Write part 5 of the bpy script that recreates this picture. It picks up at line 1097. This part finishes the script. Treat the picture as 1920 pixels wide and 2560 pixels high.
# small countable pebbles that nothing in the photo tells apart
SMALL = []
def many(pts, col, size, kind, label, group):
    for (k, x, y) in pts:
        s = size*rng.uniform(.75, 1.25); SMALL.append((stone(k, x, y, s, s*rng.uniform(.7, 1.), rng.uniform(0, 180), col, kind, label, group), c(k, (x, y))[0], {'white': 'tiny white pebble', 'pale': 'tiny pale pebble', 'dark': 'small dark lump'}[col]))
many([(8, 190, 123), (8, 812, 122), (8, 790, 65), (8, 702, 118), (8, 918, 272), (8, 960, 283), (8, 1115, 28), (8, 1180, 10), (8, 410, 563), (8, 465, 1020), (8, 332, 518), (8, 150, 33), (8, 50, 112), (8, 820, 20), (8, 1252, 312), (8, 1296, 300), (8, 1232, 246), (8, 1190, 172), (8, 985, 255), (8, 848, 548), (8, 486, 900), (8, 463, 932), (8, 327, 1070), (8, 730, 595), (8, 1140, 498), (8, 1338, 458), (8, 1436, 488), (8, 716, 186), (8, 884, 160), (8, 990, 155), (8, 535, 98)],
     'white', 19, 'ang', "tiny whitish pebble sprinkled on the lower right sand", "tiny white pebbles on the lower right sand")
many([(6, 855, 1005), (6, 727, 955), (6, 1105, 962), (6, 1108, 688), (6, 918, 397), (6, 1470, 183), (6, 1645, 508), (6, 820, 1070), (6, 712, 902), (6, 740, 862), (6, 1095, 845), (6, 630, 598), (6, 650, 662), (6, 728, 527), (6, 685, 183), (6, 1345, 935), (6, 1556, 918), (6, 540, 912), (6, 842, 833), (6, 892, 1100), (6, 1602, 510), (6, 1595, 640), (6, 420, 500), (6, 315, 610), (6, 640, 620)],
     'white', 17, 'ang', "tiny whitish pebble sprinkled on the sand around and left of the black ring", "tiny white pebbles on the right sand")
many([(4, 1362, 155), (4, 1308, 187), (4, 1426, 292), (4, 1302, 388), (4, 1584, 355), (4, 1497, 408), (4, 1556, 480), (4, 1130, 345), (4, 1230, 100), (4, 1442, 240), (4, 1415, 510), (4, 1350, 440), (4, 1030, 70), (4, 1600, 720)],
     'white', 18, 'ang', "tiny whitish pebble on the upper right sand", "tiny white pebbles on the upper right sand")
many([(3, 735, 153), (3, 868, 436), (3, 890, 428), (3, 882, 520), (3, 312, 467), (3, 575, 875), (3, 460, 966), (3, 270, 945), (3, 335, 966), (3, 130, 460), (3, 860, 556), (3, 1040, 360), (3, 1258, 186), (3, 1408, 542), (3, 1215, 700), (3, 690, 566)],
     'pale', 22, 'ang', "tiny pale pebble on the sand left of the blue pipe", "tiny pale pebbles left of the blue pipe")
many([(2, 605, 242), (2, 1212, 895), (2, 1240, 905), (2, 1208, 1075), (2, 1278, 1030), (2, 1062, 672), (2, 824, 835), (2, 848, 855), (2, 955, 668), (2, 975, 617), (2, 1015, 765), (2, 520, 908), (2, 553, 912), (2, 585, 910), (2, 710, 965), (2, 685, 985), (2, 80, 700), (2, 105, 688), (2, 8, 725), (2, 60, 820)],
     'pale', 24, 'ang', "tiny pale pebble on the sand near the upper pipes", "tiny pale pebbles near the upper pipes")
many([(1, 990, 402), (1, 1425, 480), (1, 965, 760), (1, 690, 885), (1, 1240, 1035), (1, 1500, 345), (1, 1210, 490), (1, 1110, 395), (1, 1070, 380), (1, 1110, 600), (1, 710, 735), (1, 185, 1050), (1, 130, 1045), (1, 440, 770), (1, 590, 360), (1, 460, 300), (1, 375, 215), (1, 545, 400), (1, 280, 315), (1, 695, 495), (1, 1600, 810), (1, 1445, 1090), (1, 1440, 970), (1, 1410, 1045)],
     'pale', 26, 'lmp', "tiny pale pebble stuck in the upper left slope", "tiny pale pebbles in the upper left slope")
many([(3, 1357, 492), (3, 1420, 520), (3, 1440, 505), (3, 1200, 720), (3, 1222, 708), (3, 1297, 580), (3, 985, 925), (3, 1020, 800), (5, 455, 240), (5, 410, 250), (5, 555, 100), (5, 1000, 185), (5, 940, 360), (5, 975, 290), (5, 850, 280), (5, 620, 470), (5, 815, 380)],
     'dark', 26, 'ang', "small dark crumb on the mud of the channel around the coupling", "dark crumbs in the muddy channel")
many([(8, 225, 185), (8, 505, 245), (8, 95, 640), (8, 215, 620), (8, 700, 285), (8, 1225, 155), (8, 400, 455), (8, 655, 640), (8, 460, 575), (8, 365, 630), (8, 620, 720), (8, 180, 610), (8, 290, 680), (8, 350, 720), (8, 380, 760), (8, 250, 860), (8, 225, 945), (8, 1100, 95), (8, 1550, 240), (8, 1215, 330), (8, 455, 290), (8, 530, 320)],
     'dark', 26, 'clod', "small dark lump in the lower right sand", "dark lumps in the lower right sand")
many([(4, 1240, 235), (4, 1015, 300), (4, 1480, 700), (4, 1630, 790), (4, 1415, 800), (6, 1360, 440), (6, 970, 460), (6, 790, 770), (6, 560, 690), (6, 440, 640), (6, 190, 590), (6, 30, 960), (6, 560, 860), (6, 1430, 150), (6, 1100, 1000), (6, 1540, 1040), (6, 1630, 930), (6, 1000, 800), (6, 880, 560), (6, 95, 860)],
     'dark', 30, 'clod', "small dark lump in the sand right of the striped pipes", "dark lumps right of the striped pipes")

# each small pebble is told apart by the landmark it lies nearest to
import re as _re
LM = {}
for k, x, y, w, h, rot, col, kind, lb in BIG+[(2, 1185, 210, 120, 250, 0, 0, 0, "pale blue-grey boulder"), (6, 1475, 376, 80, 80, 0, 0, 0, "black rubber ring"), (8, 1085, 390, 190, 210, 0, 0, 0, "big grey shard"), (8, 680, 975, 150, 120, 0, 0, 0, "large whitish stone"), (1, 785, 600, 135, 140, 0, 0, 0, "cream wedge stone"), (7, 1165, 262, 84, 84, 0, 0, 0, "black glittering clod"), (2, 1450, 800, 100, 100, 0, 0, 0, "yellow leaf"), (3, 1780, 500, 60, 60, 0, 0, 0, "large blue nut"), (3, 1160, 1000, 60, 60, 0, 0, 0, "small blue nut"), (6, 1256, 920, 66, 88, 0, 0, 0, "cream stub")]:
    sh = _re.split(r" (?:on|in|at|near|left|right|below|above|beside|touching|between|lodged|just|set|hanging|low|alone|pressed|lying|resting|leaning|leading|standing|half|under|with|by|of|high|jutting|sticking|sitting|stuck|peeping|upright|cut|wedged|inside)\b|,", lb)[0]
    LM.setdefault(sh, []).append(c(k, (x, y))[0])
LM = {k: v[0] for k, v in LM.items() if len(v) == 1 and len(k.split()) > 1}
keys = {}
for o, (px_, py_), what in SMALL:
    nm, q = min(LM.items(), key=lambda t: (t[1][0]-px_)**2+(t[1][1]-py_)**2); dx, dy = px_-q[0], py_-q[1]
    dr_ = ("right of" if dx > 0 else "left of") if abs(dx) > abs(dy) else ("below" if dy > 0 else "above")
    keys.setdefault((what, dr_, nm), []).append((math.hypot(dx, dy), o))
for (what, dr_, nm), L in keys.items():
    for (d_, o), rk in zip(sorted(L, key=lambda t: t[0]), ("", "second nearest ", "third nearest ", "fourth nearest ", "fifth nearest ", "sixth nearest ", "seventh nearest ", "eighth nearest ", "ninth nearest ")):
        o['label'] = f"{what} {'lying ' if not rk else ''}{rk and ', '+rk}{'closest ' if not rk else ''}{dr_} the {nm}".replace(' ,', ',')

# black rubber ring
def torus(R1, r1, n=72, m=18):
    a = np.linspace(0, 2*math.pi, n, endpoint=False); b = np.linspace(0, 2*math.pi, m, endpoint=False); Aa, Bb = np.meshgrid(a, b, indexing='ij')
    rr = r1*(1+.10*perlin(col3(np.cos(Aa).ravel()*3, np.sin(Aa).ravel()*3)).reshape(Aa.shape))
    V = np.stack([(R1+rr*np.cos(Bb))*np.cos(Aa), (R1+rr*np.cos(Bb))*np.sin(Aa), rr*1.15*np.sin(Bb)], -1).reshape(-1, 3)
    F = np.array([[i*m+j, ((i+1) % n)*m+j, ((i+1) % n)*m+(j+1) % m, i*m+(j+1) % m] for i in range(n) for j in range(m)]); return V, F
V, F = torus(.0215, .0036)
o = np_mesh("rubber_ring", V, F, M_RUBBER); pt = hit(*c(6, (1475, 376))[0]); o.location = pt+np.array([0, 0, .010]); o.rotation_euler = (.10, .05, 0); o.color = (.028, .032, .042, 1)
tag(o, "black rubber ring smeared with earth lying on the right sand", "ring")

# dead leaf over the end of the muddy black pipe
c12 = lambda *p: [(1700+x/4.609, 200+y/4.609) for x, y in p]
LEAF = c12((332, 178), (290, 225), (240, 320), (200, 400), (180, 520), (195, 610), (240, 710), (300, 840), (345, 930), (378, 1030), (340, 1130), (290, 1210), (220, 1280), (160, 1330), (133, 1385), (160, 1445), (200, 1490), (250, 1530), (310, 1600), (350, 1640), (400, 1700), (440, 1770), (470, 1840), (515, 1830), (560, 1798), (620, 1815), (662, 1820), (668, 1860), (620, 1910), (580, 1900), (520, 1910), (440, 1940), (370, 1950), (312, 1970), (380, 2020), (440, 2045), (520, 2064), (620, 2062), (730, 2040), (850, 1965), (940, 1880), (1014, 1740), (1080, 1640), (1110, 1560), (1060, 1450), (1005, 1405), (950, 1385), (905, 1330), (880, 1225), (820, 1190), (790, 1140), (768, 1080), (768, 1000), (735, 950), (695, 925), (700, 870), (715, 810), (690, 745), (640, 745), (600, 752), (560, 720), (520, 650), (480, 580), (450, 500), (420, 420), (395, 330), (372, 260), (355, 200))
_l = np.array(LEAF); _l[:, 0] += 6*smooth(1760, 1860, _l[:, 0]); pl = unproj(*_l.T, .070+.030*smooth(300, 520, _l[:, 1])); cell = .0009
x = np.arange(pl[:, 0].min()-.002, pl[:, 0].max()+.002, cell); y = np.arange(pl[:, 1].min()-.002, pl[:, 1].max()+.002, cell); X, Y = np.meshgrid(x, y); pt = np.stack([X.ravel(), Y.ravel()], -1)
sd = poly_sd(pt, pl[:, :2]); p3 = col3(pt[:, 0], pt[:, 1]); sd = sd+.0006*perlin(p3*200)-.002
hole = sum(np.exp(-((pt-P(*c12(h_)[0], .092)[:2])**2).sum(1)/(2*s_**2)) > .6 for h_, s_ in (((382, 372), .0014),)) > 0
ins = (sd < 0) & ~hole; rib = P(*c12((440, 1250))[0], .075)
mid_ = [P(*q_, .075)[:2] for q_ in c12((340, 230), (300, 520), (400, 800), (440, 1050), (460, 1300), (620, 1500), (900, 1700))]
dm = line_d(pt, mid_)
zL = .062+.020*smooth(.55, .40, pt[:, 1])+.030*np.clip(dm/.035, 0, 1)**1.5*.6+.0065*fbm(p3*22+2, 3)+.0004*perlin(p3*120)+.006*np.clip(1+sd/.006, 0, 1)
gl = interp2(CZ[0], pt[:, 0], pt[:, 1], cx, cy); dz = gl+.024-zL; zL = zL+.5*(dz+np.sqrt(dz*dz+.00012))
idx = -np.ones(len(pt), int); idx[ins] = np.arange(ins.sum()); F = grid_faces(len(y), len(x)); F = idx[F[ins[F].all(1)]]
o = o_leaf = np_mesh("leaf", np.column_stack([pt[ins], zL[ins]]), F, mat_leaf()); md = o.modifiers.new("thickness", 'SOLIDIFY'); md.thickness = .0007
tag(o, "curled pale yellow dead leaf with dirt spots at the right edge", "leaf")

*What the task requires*
Only the number is required: the count of lines containing the word "that".

*Full output*
2